"I am longtime devotee of the God of Progress. Forward is good. More is better. Faster means I'm winning. If something hurts, it's probably growth. If something feels empty, well, that is just the price of forward motion. Up until recently I did not think of my devotion to progress as an allegiance to a particular mythology. I took it to be reality. Like gravity. Like time. I bought into it early and enthusiastically."
"Progress and purpose promised a payoff. That was the deal. Endure now, arrive later. The problem is that "later" is a mirage that keeps walking backward. At some point, I began to notice that many of the things I had labeled as progress had quietly made my life smaller. More efficient, yes. More impressive on paper, maybe. But thinner. Narrower. Tighter in the body."
"On my podcast 50 Words for Snow, where my cohost Emily Garcés and I hunt for words without English equivalents, I found the perfect word for my relationship with progress: the German danaergeschenk. A poisoned gift. A gift that looks generous but carries harm. A promotion that ruins your health. An opportunity that costs you your friendships. A milestone that requires you to amputate a part of yourself to reach it."
A longtime devotee of progress equated forward motion with virtue, treating rest as a delayed reward and discomfort as proof of growth.
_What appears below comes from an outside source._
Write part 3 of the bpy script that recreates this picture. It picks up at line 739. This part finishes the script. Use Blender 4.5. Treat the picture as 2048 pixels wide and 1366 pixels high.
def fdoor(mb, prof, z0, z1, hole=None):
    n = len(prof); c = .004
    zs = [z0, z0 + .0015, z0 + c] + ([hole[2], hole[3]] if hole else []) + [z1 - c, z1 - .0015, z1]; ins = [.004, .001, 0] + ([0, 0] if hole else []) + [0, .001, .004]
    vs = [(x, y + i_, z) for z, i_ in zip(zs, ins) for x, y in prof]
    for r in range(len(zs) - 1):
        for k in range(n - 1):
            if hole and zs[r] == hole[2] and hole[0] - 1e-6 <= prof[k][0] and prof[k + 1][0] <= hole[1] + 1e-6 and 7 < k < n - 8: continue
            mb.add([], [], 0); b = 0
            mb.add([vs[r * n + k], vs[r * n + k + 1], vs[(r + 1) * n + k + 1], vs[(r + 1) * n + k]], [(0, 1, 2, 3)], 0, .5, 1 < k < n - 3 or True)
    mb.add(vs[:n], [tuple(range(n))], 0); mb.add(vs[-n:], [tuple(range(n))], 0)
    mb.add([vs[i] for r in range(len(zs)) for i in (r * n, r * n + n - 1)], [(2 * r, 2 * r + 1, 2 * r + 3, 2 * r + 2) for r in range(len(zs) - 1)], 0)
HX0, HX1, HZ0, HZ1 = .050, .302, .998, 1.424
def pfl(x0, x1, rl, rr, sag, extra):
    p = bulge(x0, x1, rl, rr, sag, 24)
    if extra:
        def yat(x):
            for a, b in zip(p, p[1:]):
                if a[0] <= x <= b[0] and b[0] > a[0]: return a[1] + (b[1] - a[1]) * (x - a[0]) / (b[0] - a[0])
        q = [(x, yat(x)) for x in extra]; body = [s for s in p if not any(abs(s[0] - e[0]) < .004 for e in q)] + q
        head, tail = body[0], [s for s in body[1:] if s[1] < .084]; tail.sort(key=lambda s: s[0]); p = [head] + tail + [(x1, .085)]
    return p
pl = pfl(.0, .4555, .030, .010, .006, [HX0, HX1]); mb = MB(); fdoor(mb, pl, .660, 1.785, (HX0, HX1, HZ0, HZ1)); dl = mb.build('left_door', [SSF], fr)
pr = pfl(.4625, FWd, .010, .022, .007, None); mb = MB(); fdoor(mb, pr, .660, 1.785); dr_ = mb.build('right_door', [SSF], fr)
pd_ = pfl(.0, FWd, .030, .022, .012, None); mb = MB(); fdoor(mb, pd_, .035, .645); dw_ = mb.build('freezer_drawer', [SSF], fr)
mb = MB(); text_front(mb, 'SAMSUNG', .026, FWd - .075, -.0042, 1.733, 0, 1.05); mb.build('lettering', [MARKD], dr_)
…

Progress promised future payoff, but "later" remained unreachable and kept receding. Many achievements improved efficiency or appearances while narrowing life, eroding health, relationships, and inner breadth. The German term danaergeschenk — a poisoned gift — captures opportunities that harm despite seeming generous. The myth of progress assumes linearity, accumulation equals meaning, and motion is inherently virtuous, pressuring continuous forward movement and invalidating stillness.